St. Paul did trust in God. So, what he himself had heard from the Lord and learned from the Scriptures, that he spoke to these men. He spoke all of it to all of them, believing that God’s Word is able to change hearts, to enlighten minds, and to transform wills.
When the revelation of Christ contradicts what someone has always believed – about God, about himself, or about the world in which he lives – that revelation has the divine power gently to correct those errant beliefs. It’s not Paul, or any human minister, who has this power.
This power resides in the truth that is proclaimed. And so, as the Book of Acts elsewhere reports, this is why Paul “spoke boldly in the name of the Lord Jesus,” when he did speak. He spoke without fear or crafty calculation, but with courage and forthrightness.
And he spoke the whole counsel of God – not only in his ministry with the Ephesians, but always and with everyone whom he taught. Paul, as a called apostle, unfolded for these elders and for others, the mysteries of God’s Triune existence, and of God’s creation.
He unfolded the mysteries of humanity’s fall into sin, and of Christ’s redemption and justification of sinners by his death and resurrection. He unfolded the mysteries of the preached Word, of the sacraments that Jesus instituted by the power of his Word, and of the faith that receives the forgiveness and salvation offered in Word and Sacrament.
He unfolded the mysteries of the indwelling of the Holy Spirit, and of the new life of service to God and man that the Spirit inspires in those who have become children of their heavenly Father.
And he unfolded the mysteries of love: of God’s abiding love for his people and for all people; and of the love that God’s Spirit works in us, directed toward friends and enemies alike; toward those who hate us and accuse us of hating them, and toward those who are hurting and crying out for help and comfort – who are often the same confused people.
The whole counsel of God is the whole purpose of God, and the whole will of God. It is not just a list of abstract doctrines that God wants us to accept as factually correct, but it is a comprehensive presentation of God’s comprehensive saving truth, to heart, soul, and mind.
It is what Jesus was also talking about, when he told his disciples:
“Go therefore and make disciples of all the nations, baptizing them in the name of the Father and of the Son and of the Holy Spirit, teaching them to observe all things that I have commanded you.”
God’s counsel impacts us and all with whom it comes into contact, with the warnings of the law, which drive us to daily repentance; and with the promises of the gospel, which daily lift us up into Christ’s embrace.
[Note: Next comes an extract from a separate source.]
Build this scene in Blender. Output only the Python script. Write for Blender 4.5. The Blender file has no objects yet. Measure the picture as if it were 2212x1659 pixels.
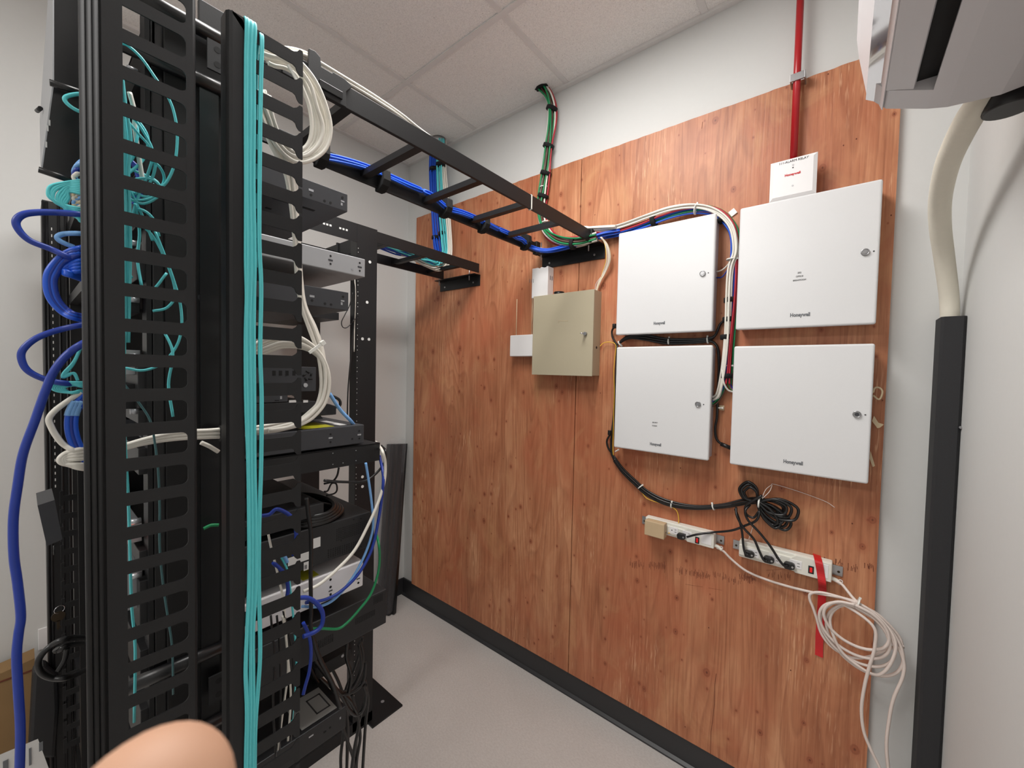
import bpy, math, random
from math import sin, cos, pi, radians, sqrt
from mathutils import Vector, Matrix
random.seed(7)
scn = bpy.context.scene
COL = scn.collection

# ---------------------------------------------------------------- camera
H = 1.5644                      # lens height above the floor
FPX = 868.4                     # focal length for a 2212 px wide frame
_yaw, _pit, _rol = radians(39.227), radians(-1.851), radians(1.246)
_f = Vector((-sin(_yaw)*cos(_pit), cos(_yaw)*cos(_pit), sin(_pit)))
_r = Vector((cos(_yaw), sin(_yaw), 0)); _u = _r.cross(_f)
_r2 = _r*cos(_rol) + _u*sin(_rol); _u2 = -_r*sin(_rol) + _u*cos(_rol)
CAMP = Vector((0, 0, H))
cd = bpy.data.cameras.new('camera'); cam = bpy.data.objects.new('camera', cd); COL.objects.link(cam)
cd.sensor_width = 36; cd.sensor_fit = 'HORIZONTAL'; cd.lens = 36*FPX/2212
cd.clip_start = .01; cd.clip_end = 50
cd.dof.use_dof = True; cd.dof.focus_distance = 1.45; cd.dof.aperture_fstop = 16
m3 = Matrix((_r2, _u2, -_f)).transposed()
cam.matrix_world = Matrix.Translation(CAMP) @ m3.to_4x4()
scn.camera = cam

# ---------------------------------------------------------------- world, exposure, main lights
w = bpy.data.worlds.new('world'); scn.world = w; w.use_nodes = True
w.node_tree.nodes['Background'].inputs[0].default_value = (.9, .93, 1, 1)
w.node_tree.nodes['Background'].inputs[1].default_value = .3
vs = scn.view_settings
vs.view_transform = 'Standard'; vs.look = 'None'; vs.gamma = 1; vs.use_curve_mapping = False
vs.exposure = 0.04
try: scn.cycles.use_denoising = True
except Exception: pass
LAMP_W = (30.0, 31.0)      # watts of the two ceiling fixtures (over the racks, behind the camera)

# ---------------------------------------------------------------- where a pixel of the photo lies on a known plane
def _ray(x, y): return _f + _r2*((x-1106)/FPX) - _u2*((y-829.5)/FPX)
def PY(x, y, Y):
    v = _ray(x, y); return CAMP + v*(Y/v.y)
def PX(x, y, X):
    v = _ray(x, y); return CAMP + v*(X/v.x)
def PZ(x, y, Z):
    v = _ray(x, y); return CAMP + v*((Z-H)/v.z)

# ---------------------------------------------------------------- materials
MATS = {}
def lin(c): return tuple(((v/255)/12.92 if v/255 <= .04045 else ((v/255+.055)/1.055)**2.4) for v in c)
def mat(name, rgb, rough=.5, metal=0, var=.06, scale=30, bump=0, coat=0, emit=None, es=1, spec=.5, alpha=1, trans=0):
    if name in MATS: return MATS[name]
    m = bpy.data.materials.new(name); m.use_nodes = True
    nt = m.node_tree; b = nt.nodes['Principled BSDF']
    c = lin(rgb)
    b.inputs['Roughness'].default_value = rough; b.inputs['Metallic'].default_value = metal
    b.inputs['Specular IOR Level'].default_value = spec
    if coat: b.inputs['Coat Weight'].default_value = coat; b.inputs['Coat Roughness'].default_value = .08
    tc = nt.nodes.new('ShaderNodeTexCoord'); nz = nt.nodes.new('ShaderNodeTexNoise')
    nz.inputs['Scale'].default_value = scale; nz.inputs['Detail'].default_value = 4
    nt.links.new(tc.outputs['Object'], nz.inputs['Vector'])
    mx = nt.nodes.new('ShaderNodeMix'); mx.data_type = 'RGBA'
    mx.inputs[6].default_value = (*[max(0, v*(1-var)) for v in c], 1)
    mx.inputs[7].default_value = (*[min(1, v*(1+var)) for v in c], 1)
    nt.links.new(nz.outputs['Fac'], mx.inputs[0]); nt.links.new(mx.outputs[2], b.inputs['Base Color'])
    if bump:
        bp = nt.nodes.new('ShaderNodeBump'); bp.inputs['Strength'].default_value = bump; bp.inputs['Distance'].default_value = .002
        nt.links.new(nz.outputs['Fac'], bp.inputs['Height']); nt.links.new(bp.outputs[0], b.inputs['Normal'])
    if emit: b.inputs['Emission Color'].default_value = (*lin(emit), 1); b.inputs['Emission Strength'].default_value = es
    if alpha < 1: b.inputs['Alpha'].default_value = alpha
    if trans: b.inputs['Transmission Weight'].default_value = trans
    MATS[name] = m; return m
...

God’s counsel reshapes personal values, restores personal morals, and recalibrates personal priorities.
And God’s counsel takes away fear – including the fear we may have to share that counsel with others, because of how threatening it is to sinful human pride, and how strange it sounds to sinful human ears.
As Christians, we want to be in a place – in a place that we share with firm believers and with those who may have doubts – where the whole counsel of God in Holy Scripture, is preached and taught, is sacramentally enacted and devoutly prayed.
We want to be in a place – in a congregation and in a church – where we hear it all, where we are challenged by it all, and where God’s Spirit helps us to learn all of it, to accept all of it, and to be made ready to pass all of it on to others – as God’s vocation inserts us into the lives of others, and as God’s providence inserts others into our lives.
Energized by the strength that comes from God, we will not shrink from declaring to them the whole counsel of God. Emboldened by the courage that comes from God, we will not shrink from declaring to them the whole purpose of God.
Enlightened by the wisdom that comes from God, we will not hesitate to proclaim to them the whole will of God.
And as God opens our hearts, minds, and souls to believe in the wonder of our creation, in the grace of our redemption in Jesus, and in the hope of everlasting life that the Spirit of Jesus instills in us, we rejoice that the apostles in Holy Scripture, and the faithful ministers we know today, have not shunned to declare to us the whole counsel of God. Amen.